A few years ago the right of way for an automobile boulevard was donated to the city by the heirs of the estate of James Terwilliger. Since it’s completion this highway, called Terwilliger boulevard, has become one of the popular and widely-known pleasure drives of the city.

It is interesting to know that the purchase price paid by James Terwilliger for the land claim through which this boulevard runs was one horse. Just what kind of horse it was is not recorded, but it would take a very fine animal to justify such a trade now.

James Terwilliger was a pioneer of 1845, having started across the plains in that year from Illinois, settling in Multnomah county upon his arrival and living here until his death, September, 1892. He was born in New York state October 2, 1809, of Dutch ancestry, and lived for a while in Ohio before moving to Illinois.

A settlement becomes a village when business is started within its limits, and the history of Portland shows that this first rung on the ladder was achieved only after a severe struggle in competition with other nearby villages. The forest which covered the townsite made clearing more expensive than the value of the land and the first seeds of a town were slow in being planted.

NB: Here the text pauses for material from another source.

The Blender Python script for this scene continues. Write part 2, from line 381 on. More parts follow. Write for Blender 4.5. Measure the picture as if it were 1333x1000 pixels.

Terwilliger was the first man to start a business here. Near the corner of First and Morrison streets he opened a blacksmith shop and summoned his customers by beating on a huge gong hung in front of the log structure which served for the shop. This business was continued for a number of years before its proprietor finally made the horse trade which gave him the land that Terwilliger boulevard now winds through and on which he lived as a farmer.